What to produce:
Write out the material exactly, without any of its pictures.
□ □ □ □ □
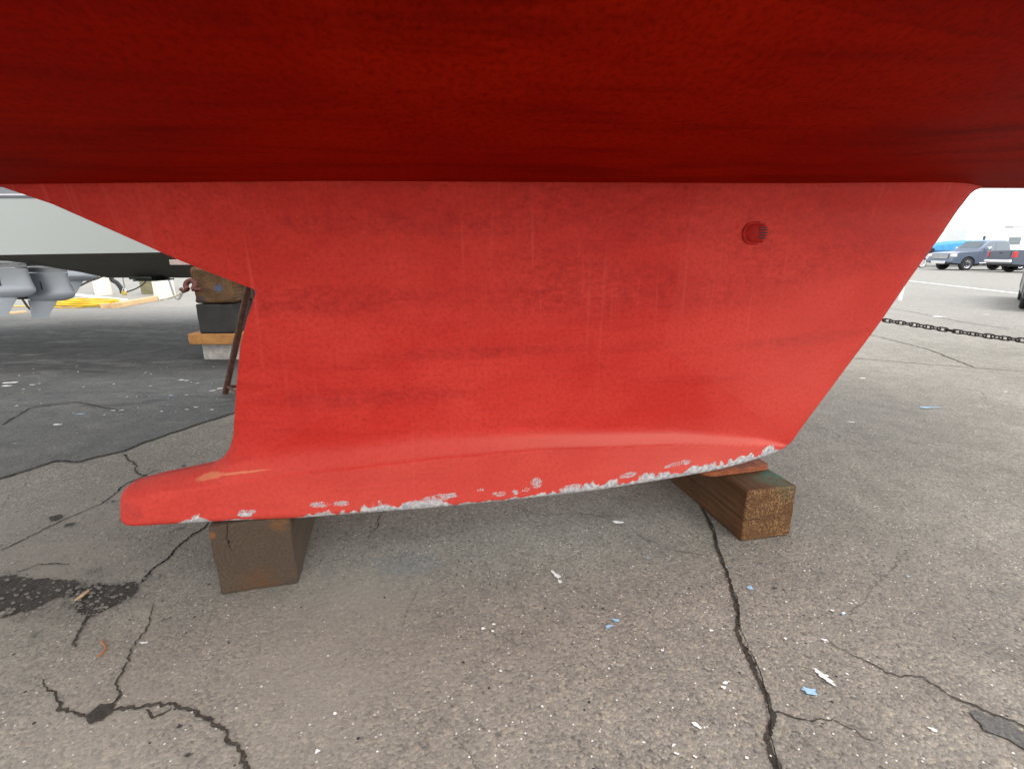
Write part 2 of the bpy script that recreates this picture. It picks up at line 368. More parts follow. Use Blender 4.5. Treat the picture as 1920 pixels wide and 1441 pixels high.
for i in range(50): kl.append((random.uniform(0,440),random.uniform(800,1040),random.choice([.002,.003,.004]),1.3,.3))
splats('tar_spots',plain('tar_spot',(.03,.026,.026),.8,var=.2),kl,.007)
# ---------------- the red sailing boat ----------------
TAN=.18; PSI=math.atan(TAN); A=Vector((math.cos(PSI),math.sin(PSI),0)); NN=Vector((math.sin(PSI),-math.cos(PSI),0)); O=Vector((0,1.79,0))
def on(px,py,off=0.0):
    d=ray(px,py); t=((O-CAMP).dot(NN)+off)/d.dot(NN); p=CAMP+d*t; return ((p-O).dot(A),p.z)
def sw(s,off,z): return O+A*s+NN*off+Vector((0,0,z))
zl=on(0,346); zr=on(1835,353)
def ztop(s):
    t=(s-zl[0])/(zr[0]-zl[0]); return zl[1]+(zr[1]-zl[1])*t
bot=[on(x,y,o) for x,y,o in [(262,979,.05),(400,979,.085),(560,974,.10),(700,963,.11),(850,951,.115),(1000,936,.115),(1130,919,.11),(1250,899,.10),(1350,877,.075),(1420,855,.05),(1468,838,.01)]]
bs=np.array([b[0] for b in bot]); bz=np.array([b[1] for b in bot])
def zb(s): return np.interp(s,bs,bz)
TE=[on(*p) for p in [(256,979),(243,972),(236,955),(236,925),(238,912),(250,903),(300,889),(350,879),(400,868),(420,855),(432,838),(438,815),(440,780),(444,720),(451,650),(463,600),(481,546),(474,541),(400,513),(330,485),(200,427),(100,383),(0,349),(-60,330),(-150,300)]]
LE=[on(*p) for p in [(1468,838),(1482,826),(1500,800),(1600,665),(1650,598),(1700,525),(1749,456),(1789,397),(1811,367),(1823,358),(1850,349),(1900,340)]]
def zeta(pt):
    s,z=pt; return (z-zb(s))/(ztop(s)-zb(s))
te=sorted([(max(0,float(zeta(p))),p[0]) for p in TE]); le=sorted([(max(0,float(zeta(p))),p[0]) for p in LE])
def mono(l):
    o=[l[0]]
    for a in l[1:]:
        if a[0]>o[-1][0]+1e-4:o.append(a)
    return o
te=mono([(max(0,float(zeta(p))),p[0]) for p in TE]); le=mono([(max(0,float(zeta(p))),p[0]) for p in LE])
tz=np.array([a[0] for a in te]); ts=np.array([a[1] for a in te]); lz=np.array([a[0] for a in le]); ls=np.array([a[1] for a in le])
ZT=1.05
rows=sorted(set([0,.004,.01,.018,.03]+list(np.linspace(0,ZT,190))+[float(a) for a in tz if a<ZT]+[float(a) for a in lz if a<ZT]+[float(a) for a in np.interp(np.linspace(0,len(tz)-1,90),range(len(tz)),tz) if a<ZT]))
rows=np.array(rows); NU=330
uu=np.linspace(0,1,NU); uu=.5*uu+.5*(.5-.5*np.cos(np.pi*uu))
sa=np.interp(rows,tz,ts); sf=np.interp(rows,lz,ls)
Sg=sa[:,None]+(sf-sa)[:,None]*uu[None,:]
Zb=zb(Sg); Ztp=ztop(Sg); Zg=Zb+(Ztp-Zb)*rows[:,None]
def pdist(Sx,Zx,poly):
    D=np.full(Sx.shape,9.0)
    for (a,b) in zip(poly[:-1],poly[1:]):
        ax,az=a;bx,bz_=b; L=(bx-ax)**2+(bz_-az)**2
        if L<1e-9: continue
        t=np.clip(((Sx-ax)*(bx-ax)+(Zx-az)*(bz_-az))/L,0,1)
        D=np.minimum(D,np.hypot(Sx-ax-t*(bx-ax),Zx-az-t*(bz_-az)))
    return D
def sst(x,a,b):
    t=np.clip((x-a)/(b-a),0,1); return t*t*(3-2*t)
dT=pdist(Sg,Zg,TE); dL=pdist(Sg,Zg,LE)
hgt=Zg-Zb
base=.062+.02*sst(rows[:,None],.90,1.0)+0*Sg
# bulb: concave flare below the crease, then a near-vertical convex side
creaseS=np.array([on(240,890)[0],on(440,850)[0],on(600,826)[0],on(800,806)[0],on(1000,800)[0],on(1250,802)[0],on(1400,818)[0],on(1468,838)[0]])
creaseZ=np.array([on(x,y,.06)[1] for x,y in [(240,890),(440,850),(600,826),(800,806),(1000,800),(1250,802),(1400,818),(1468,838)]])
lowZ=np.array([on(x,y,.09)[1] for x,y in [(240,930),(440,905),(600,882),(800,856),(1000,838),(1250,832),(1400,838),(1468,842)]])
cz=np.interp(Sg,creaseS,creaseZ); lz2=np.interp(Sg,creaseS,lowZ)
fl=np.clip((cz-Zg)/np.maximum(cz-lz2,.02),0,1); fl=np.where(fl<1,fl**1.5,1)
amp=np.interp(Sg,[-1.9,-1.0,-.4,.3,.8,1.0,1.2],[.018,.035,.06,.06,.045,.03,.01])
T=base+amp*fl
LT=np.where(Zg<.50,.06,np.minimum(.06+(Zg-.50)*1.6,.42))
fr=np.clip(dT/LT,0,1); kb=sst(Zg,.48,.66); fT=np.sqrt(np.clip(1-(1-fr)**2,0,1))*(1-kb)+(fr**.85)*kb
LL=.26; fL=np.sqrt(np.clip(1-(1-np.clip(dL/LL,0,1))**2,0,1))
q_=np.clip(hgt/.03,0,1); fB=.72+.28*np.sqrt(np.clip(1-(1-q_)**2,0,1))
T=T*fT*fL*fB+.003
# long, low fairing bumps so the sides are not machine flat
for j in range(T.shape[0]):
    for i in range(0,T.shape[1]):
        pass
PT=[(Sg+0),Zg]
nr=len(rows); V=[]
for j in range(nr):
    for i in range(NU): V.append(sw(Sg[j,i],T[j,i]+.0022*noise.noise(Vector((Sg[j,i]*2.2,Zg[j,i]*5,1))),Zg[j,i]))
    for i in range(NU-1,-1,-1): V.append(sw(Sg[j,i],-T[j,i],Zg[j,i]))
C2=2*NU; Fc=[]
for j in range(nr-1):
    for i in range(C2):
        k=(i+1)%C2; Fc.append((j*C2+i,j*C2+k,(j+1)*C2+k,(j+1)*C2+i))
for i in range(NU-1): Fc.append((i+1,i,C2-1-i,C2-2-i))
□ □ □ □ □
The solution:
Write part 2 of the bpy script that recreates this picture. It picks up at line 368. More parts follow. Use Blender 4.5. Treat the picture as 1920 pixels wide and 1441 pixels high.
for i in range(50): kl.append((random.uniform(0,440),random.uniform(800,1040),random.choice([.002,.003,.004]),1.3,.3))
splats('tar_spots',plain('tar_spot',(.03,.026,.026),.8,var=.2),kl,.007)
# ---------------- the red sailing boat ----------------
TAN=.18; PSI=math.atan(TAN); A=Vector((math.cos(PSI),math.sin(PSI),0)); NN=Vector((math.sin(PSI),-math.cos(PSI),0)); O=Vector((0,1.79,0))
def on(px,py,off=0.0):
    d=ray(px,py); t=((O-CAMP).dot(NN)+off)/d.dot(NN); p=CAMP+d*t; return ((p-O).dot(A),p.z)
def sw(s,off,z): return O+A*s+NN*off+Vector((0,0,z))
zl=on(0,346); zr=on(1835,353)
def ztop(s):
    t=(s-zl[0])/(zr[0]-zl[0]); return zl[1]+(zr[1]-zl[1])*t
bot=[on(x,y,o) for x,y,o in [(262,979,.05),(400,979,.085),(560,974,.10),(700,963,.11),(850,951,.115),(1000,936,.115),(1130,919,.11),(1250,899,.10),(1350,877,.075),(1420,855,.05),(1468,838,.01)]]
bs=np.array([b[0] for b in bot]); bz=np.array([b[1] for b in bot])
def zb(s): return np.interp(s,bs,bz)
TE=[on(*p) for p in [(256,979),(243,972),(236,955),(236,925),(238,912),(250,903),(300,889),(350,879),(400,868),(420,855),(432,838),(438,815),(440,780),(444,720),(451,650),(463,600),(481,546),(474,541),(400,513),(330,485),(200,427),(100,383),(0,349),(-60,330),(-150,300)]]
LE=[on(*p) for p in [(1468,838),(1482,826),(1500,800),(1600,665),(1650,598),(1700,525),(1749,456),(1789,397),(1811,367),(1823,358),(1850,349),(1900,340)]]
def zeta(pt):
    s,z=pt; return (z-zb(s))/(ztop(s)-zb(s))
te=sorted([(max(0,float(zeta(p))),p[0]) for p in TE]); le=sorted([(max(0,float(zeta(p))),p[0]) for p in LE])
def mono(l):
    o=[l[0]]
    for a in l[1:]:
        if a[0]>o[-1][0]+1e-4:o.append(a)
    return o
te=mono([(max(0,float(zeta(p))),p[0]) for p in TE]); le=mono([(max(0,float(zeta(p))),p[0]) for p in LE])
tz=np.array([a[0] for a in te]); ts=np.array([a[1] for a in te]); lz=np.array([a[0] for a in le]); ls=np.array([a[1] for a in le])
ZT=1.05
rows=sorted(set([0,.004,.01,.018,.03]+list(np.linspace(0,ZT,190))+[float(a) for a in tz if a<ZT]+[float(a) for a in lz if a<ZT]+[float(a) for a in np.interp(np.linspace(0,len(tz)-1,90),range(len(tz)),tz) if a<ZT]))
rows=np.array(rows); NU=330
uu=np.linspace(0,1,NU); uu=.5*uu+.5*(.5-.5*np.cos(np.pi*uu))
sa=np.interp(rows,tz,ts); sf=np.interp(rows,lz,ls)
Sg=sa[:,None]+(sf-sa)[:,None]*uu[None,:]
Zb=zb(Sg); Ztp=ztop(Sg); Zg=Zb+(Ztp-Zb)*rows[:,None]
def pdist(Sx,Zx,poly):
    D=np.full(Sx.shape,9.0)
    for (a,b) in zip(poly[:-1],poly[1:]):
        ax,az=a;bx,bz_=b; L=(bx-ax)**2+(bz_-az)**2
        if L<1e-9: continue
        t=np.clip(((Sx-ax)*(bx-ax)+(Zx-az)*(bz_-az))/L,0,1)
        D=np.minimum(D,np.hypot(Sx-ax-t*(bx-ax),Zx-az-t*(bz_-az)))
    return D
def sst(x,a,b):
    t=np.clip((x-a)/(b-a),0,1); return t*t*(3-2*t)
dT=pdist(Sg,Zg,TE); dL=pdist(Sg,Zg,LE)
hgt=Zg-Zb
base=.062+.02*sst(rows[:,None],.90,1.0)+0*Sg
# bulb: concave flare below the crease, then a near-vertical convex side
creaseS=np.array([on(240,890)[0],on(440,850)[0],on(600,826)[0],on(800,806)[0],on(1000,800)[0],on(1250,802)[0],on(1400,818)[0],on(1468,838)[0]])
creaseZ=np.array([on(x,y,.06)[1] for x,y in [(240,890),(440,850),(600,826),(800,806),(1000,800),(1250,802),(1400,818),(1468,838)]])
lowZ=np.array([on(x,y,.09)[1] for x,y in [(240,930),(440,905),(600,882),(800,856),(1000,838),(1250,832),(1400,838),(1468,842)]])
cz=np.interp(Sg,creaseS,creaseZ); lz2=np.interp(Sg,creaseS,lowZ)
fl=np.clip((cz-Zg)/np.maximum(cz-lz2,.02),0,1); fl=np.where(fl<1,fl**1.5,1)
amp=np.interp(Sg,[-1.9,-1.0,-.4,.3,.8,1.0,1.2],[.018,.035,.06,.06,.045,.03,.01])
T=base+amp*fl
LT=np.where(Zg<.50,.06,np.minimum(.06+(Zg-.50)*1.6,.42))
fr=np.clip(dT/LT,0,1); kb=sst(Zg,.48,.66); fT=np.sqrt(np.clip(1-(1-fr)**2,0,1))*(1-kb)+(fr**.85)*kb
LL=.26; fL=np.sqrt(np.clip(1-(1-np.clip(dL/LL,0,1))**2,0,1))
q_=np.clip(hgt/.03,0,1); fB=.72+.28*np.sqrt(np.clip(1-(1-q_)**2,0,1))
T=T*fT*fL*fB+.003
# long, low fairing bumps so the sides are not machine flat
for j in range(T.shape[0]):
    for i in range(0,T.shape[1]):
        pass
PT=[(Sg+0),Zg]
nr=len(rows); V=[]
for j in range(nr):
    for i in range(NU): V.append(sw(Sg[j,i],T[j,i]+.0022*noise.noise(Vector((Sg[j,i]*2.2,Zg[j,i]*5,1))),Zg[j,i]))
    for i in range(NU-1,-1,-1): V.append(sw(Sg[j,i],-T[j,i],Zg[j,i]))
C2=2*NU; Fc=[]
for j in range(nr-1):
    for i in range(C2):
        k=(i+1)%C2; Fc.append((j*C2+i,j*C2+k,(j+1)*C2+k,(j+1)*C2+i))
for i in range(NU-1): Fc.append((i+1,i,C2-1-i,C2-2-i))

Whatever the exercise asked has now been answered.